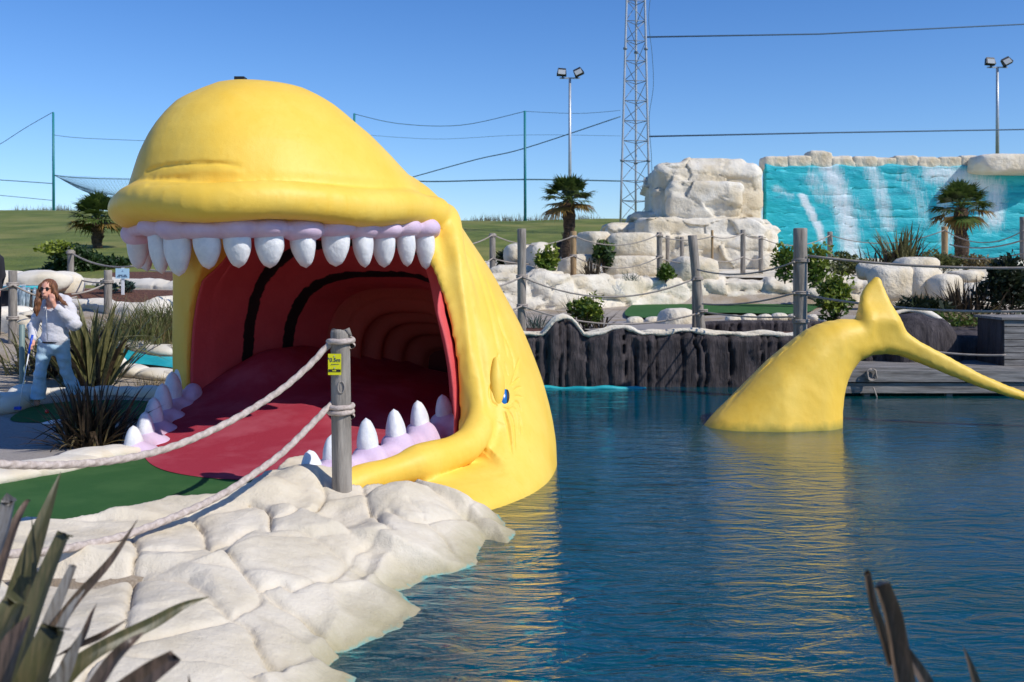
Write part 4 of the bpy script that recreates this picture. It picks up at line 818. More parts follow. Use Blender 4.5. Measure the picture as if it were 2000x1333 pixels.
==
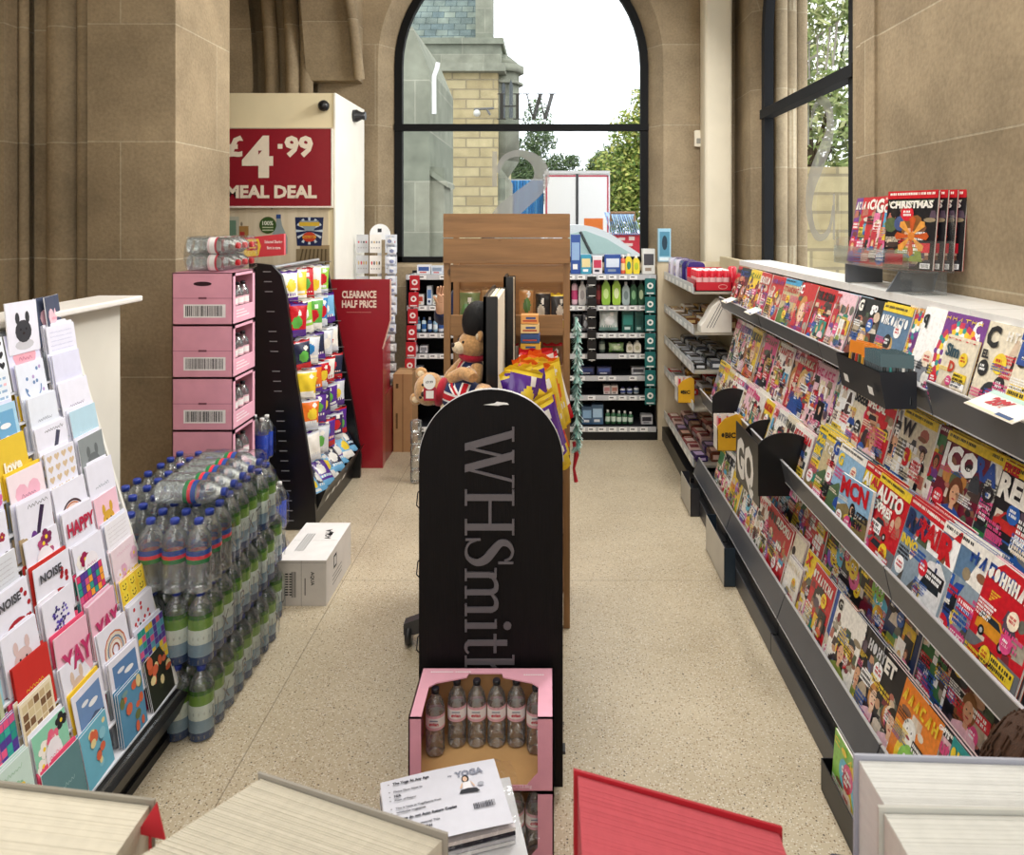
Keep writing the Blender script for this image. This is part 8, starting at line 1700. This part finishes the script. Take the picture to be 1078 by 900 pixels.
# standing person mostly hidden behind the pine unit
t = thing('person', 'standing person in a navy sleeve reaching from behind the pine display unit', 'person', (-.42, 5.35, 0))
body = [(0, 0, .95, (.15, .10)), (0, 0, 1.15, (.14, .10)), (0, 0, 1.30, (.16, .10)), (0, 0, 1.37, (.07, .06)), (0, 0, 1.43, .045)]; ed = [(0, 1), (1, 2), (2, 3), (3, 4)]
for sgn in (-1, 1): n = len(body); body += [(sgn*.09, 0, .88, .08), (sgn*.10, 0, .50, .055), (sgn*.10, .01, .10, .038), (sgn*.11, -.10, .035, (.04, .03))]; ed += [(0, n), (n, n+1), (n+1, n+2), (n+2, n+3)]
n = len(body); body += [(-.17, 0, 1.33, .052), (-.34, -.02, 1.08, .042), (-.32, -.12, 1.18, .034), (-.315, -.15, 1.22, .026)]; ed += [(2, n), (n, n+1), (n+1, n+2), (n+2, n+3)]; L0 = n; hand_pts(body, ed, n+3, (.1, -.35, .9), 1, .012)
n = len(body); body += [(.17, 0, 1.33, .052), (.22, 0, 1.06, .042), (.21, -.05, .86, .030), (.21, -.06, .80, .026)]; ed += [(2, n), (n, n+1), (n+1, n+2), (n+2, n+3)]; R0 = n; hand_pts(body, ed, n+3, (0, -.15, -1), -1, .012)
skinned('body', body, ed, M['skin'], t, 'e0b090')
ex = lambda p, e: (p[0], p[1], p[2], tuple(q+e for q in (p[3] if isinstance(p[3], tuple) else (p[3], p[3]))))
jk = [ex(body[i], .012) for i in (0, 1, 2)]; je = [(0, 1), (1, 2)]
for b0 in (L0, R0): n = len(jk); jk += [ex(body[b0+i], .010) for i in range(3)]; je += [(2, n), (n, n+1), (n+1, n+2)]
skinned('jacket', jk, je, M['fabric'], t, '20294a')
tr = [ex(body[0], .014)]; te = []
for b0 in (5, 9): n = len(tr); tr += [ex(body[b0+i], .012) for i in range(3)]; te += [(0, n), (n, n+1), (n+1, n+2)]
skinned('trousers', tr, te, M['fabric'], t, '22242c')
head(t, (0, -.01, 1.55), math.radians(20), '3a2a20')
==
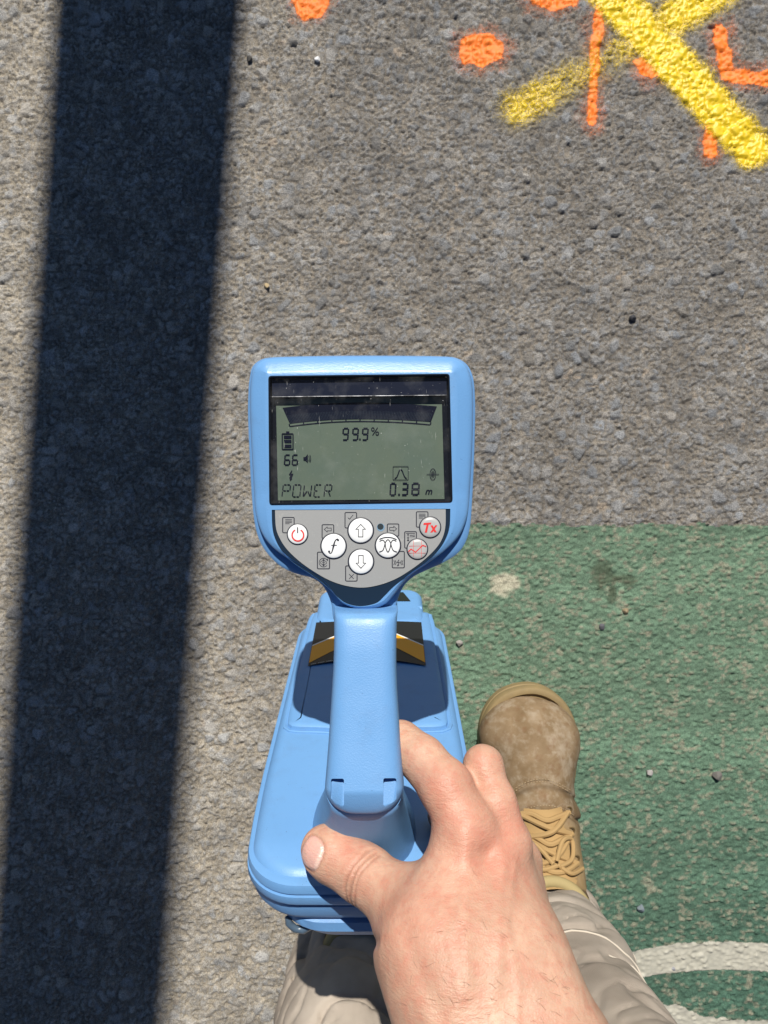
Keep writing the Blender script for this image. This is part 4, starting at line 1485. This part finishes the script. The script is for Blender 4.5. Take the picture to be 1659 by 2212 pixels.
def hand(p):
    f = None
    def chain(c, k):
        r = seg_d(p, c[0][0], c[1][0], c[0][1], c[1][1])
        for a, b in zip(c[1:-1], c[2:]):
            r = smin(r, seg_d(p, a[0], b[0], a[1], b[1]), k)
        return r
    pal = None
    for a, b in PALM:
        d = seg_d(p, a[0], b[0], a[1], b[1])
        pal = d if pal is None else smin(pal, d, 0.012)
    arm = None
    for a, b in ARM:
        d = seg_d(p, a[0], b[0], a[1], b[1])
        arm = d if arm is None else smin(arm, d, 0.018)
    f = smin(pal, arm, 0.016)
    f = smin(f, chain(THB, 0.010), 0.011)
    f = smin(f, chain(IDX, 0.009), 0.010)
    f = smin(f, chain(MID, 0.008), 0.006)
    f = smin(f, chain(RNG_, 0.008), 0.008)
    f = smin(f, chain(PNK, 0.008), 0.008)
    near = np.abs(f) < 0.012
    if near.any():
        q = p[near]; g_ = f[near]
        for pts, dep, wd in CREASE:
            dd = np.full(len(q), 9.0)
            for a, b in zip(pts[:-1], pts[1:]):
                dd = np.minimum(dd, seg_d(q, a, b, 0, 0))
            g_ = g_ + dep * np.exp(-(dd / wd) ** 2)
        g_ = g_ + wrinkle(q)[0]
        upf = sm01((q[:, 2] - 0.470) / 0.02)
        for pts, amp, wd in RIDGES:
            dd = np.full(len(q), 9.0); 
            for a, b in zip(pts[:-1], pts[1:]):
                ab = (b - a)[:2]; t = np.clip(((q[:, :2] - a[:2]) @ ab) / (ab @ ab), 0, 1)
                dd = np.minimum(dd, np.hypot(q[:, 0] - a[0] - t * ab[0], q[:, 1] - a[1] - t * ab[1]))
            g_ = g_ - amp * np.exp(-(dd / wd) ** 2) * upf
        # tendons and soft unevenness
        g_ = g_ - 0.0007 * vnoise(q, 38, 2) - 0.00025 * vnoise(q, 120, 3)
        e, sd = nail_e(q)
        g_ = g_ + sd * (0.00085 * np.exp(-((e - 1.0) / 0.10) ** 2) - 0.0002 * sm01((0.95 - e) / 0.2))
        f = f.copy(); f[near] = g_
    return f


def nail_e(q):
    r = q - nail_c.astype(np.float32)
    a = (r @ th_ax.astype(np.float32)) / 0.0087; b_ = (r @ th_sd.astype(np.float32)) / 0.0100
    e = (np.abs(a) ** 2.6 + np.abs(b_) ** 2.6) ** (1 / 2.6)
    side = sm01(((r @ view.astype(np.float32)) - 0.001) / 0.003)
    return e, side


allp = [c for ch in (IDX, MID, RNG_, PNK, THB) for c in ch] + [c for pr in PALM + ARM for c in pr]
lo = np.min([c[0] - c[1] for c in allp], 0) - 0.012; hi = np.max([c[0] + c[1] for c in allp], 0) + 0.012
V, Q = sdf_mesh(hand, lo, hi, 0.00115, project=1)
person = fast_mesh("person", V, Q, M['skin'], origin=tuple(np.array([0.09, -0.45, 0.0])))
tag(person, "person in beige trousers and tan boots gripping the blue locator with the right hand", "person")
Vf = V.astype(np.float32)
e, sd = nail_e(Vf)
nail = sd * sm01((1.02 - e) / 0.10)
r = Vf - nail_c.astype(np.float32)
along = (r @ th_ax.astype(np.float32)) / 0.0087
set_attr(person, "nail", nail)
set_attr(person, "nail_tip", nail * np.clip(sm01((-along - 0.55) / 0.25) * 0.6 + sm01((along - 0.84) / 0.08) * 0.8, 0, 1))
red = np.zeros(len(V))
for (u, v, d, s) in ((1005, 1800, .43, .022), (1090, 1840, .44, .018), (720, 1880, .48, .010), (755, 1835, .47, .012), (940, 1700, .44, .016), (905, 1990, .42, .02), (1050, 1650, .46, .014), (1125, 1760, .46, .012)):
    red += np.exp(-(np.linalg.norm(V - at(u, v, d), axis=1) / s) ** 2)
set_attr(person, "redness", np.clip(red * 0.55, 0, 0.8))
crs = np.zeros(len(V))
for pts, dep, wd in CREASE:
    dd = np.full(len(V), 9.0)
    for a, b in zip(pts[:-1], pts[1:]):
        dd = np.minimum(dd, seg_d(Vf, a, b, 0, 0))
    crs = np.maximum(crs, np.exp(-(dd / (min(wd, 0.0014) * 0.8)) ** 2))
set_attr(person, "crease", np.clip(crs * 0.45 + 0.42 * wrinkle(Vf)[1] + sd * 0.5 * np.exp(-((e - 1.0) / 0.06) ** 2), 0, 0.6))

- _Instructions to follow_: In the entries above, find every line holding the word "writing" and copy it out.

- _Correct response_:
Keep writing the Blender script for this image. This is part 8, starting at line 1700. This part finishes the script. Take the picture to be 1078 by 900 pixels.
Keep writing the Blender script for this image. This is part 4, starting at line 1485. This part finishes the script. The script is for Blender 4.5. Take the picture to be 1659 by 2212 pixels.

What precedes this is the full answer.